======== Extracted entries ========
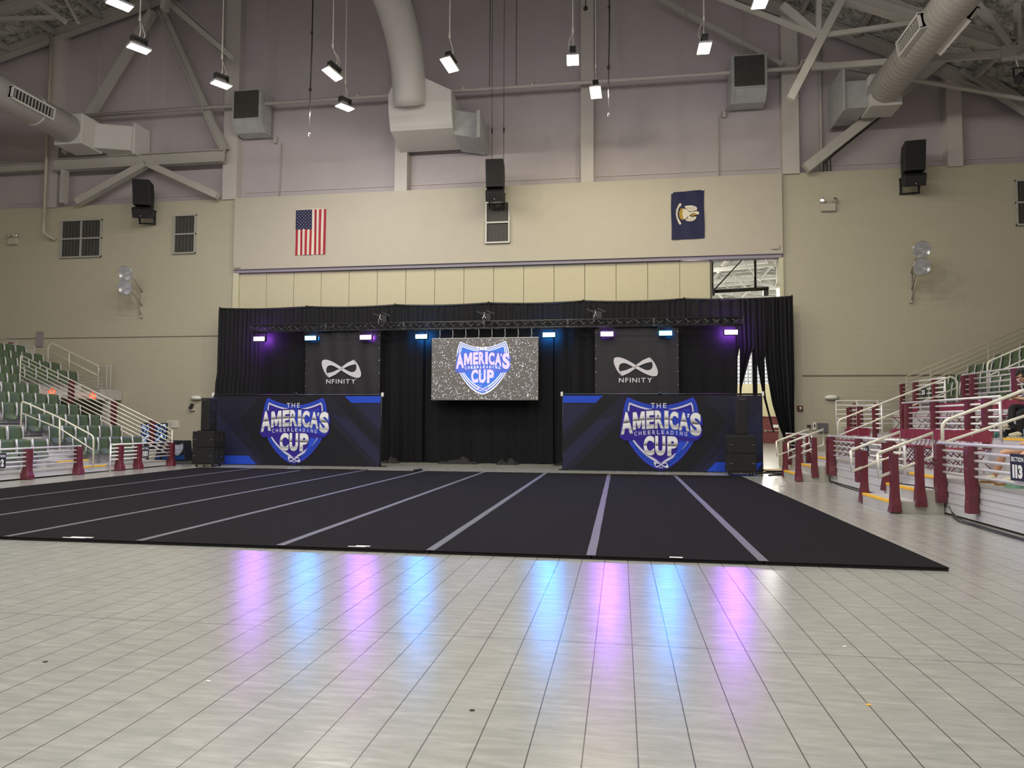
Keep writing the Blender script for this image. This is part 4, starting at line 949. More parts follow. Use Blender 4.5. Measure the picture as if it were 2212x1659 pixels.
# ================================================================== FLOOR BANNERS
M_fab = mat('banner_cloth', (.012, .012, .028), .6, bump=.35, bscale=1.3, spec=.3)
M_fabd = mat('banner_cloth_dark', (.008, .008, .013), .6, bump=.35, bscale=1.3, spec=.3)
M_fabl = mat('banner_cloth_light', (.016, .018, .052), .6, bump=.35, bscale=1.3, spec=.3)
M_fabb = P('banner_blue', (.015, .065, .55))
def floor_banner(x0, x1, y, mirror, label):
    t = thing('event_banner', label, 'banner', ((x0+x1)/2, y, 0)); W_ = x1-x0; H = 2.36
    m = MB(); n = 40
    for i in range(n):
        a = x0+W_*i/n; b = x0+W_*(i+1)/n
        m.poly([(a, y, .02), (b, y, .02), (b, y, H), (a, y, H)])
    f = m.build('banner_fabric', M_fab, t)
    def G(X, Y, d):
        u = (X-65)/1775; u = 1-u if mirror else u
        return (x0+W_*u, y-d, H-(Y-875)/695*H)
    m = MB()
    m.poly([G(*p, .002) for p in [(65, 960), (320, 960), (75, 1200), (65, 1210)]], 1)
    m.poly([G(*p, .002) for p in [(65, 1420), (380, 1110), (560, 1060), (300, 1330), (70, 1560), (65, 1560)]], 1)
    m.poly([G(*p, .003) for p in [(445, 876), (600, 876), (75, 1375), (65, 1290)]], 0)
    m.poly([G(*p, .002) for p in [(640, 876), (1330, 876), (1540, 1120), (1230, 1560), (150, 1560), (590, 1120)]], 0)
    m.poly([G(*p, .002) for p in [(1835, 1000), (1835, 1400), (1500, 1560), (1300, 1560)]], 1)
    m.poly([G(*p, .004) for p in [(66, 876), (435, 876), (365, 942), (66, 942)]], 2)
    m.poly([G(*p, .004) for p in [(1360, 1553), (1440, 1476), (1834, 1476), (1834, 1480), (1780, 1562), (1360, 1560)]], 2)
    m.build('printed_pattern', [M_fabd, M_fabl, M_fabb], f, fixn=False)
    logo(f, (x0+x1)/2, y-.005, .02, .00160)
    m = MB(); m.tube([(x0-.03, y+.06, 2.4), (x1+.03, y+.06, 2.4)], .028, 8); m.build('top_rail', M_black, t)
    for x in (x0, (x0+x1)/2, x1):
        m = MB(); m.tube([(x, y+.06, 0), (x, y+.06, 2.42)], .026, 8); m.box(x-.15, x+.15, y+.0, y+.4, .001, .012); m.build('upright', M_black, t)
    for x in (x0-.04, x1+.04): m = MB(); m.box(x-.035, x+.035, y+.02, y+.1, 2.34, 2.48); m.build('end_fitting', M_white, t, bevel=.01)
    m = MB(); m.ball(((x0+x1)/2, y+.05, 2.43), .05, 8); m.build('centre_joint', M_black, t)
floor_banner(-17.3, -11.25, 14.9, True, 'dark blue shield-logo banner on the floor left of the video wall')
floor_banner(-5.13, .93, 14.6, False, 'dark blue shield-logo banner on the floor right of the video wall')

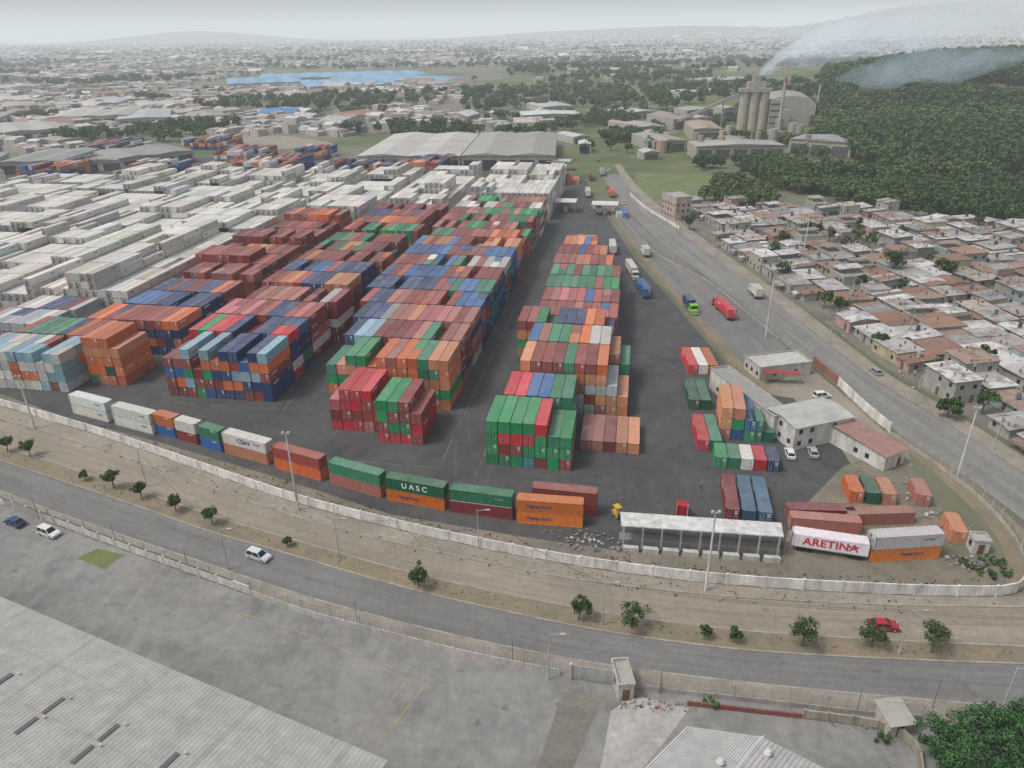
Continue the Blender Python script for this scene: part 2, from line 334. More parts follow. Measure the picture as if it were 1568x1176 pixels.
========
Written task: Set each line of the records down exactly, leaving every picture out.

Correct output:
Keep writing the Blender script for this image. This is part 4, starting at line 949. More parts follow. Use Blender 4.5. Measure the picture as if it were 2212x1659 pixels.
# ================================================================== FLOOR BANNERS
M_fab = mat('banner_cloth', (.012, .012, .028), .6, bump=.35, bscale=1.3, spec=.3)
M_fabd = mat('banner_cloth_dark', (.008, .008, .013), .6, bump=.35, bscale=1.3, spec=.3)
M_fabl = mat('banner_cloth_light', (.016, .018, .052), .6, bump=.35, bscale=1.3, spec=.3)
M_fabb = P('banner_blue', (.015, .065, .55))
def floor_banner(x0, x1, y, mirror, label):
    t = thing('event_banner', label, 'banner', ((x0+x1)/2, y, 0)); W_ = x1-x0; H = 2.36
    m = MB(); n = 40
    for i in range(n):
        a = x0+W_*i/n; b = x0+W_*(i+1)/n
        m.poly([(a, y, .02), (b, y, .02), (b, y, H), (a, y, H)])
    f = m.build('banner_fabric', M_fab, t)
    def G(X, Y, d):
        u = (X-65)/1775; u = 1-u if mirror else u
        return (x0+W_*u, y-d, H-(Y-875)/695*H)
    m = MB()
    m.poly([G(*p, .002) for p in [(65, 960), (320, 960), (75, 1200), (65, 1210)]], 1)
    m.poly([G(*p, .002) for p in [(65, 1420), (380, 1110), (560, 1060), (300, 1330), (70, 1560), (65, 1560)]], 1)
    m.poly([G(*p, .003) for p in [(445, 876), (600, 876), (75, 1375), (65, 1290)]], 0)
    m.poly([G(*p, .002) for p in [(640, 876), (1330, 876), (1540, 1120), (1230, 1560), (150, 1560), (590, 1120)]], 0)
    m.poly([G(*p, .002) for p in [(1835, 1000), (1835, 1400), (1500, 1560), (1300, 1560)]], 1)
    m.poly([G(*p, .004) for p in [(66, 876), (435, 876), (365, 942), (66, 942)]], 2)
    m.poly([G(*p, .004) for p in [(1360, 1553), (1440, 1476), (1834, 1476), (1834, 1480), (1780, 1562), (1360, 1560)]], 2)
    m.build('printed_pattern', [M_fabd, M_fabl, M_fabb], f, fixn=False)
    logo(f, (x0+x1)/2, y-.005, .02, .00160)
    m = MB(); m.tube([(x0-.03, y+.06, 2.4), (x1+.03, y+.06, 2.4)], .028, 8); m.build('top_rail', M_black, t)
    for x in (x0, (x0+x1)/2, x1):
        m = MB(); m.tube([(x, y+.06, 0), (x, y+.06, 2.42)], .026, 8); m.box(x-.15, x+.15, y+.0, y+.4, .001, .012); m.build('upright', M_black, t)
    for x in (x0-.04, x1+.04): m = MB(); m.box(x-.035, x+.035, y+.02, y+.1, 2.34, 2.48); m.build('end_fitting', M_white, t, bevel=.01)
    m = MB(); m.ball(((x0+x1)/2, y+.05, 2.43), .05, 8); m.build('centre_joint', M_black, t)
floor_banner(-17.3, -11.25, 14.9, True, 'dark blue shield-logo banner on the floor left of the video wall')
floor_banner(-5.13, .93, 14.6, False, 'dark blue shield-logo banner on the floor right of the video wall')

Continue the Blender Python script for this scene: part 2, from line 334. More parts follow. Measure the picture as if it were 1568x1176 pixels.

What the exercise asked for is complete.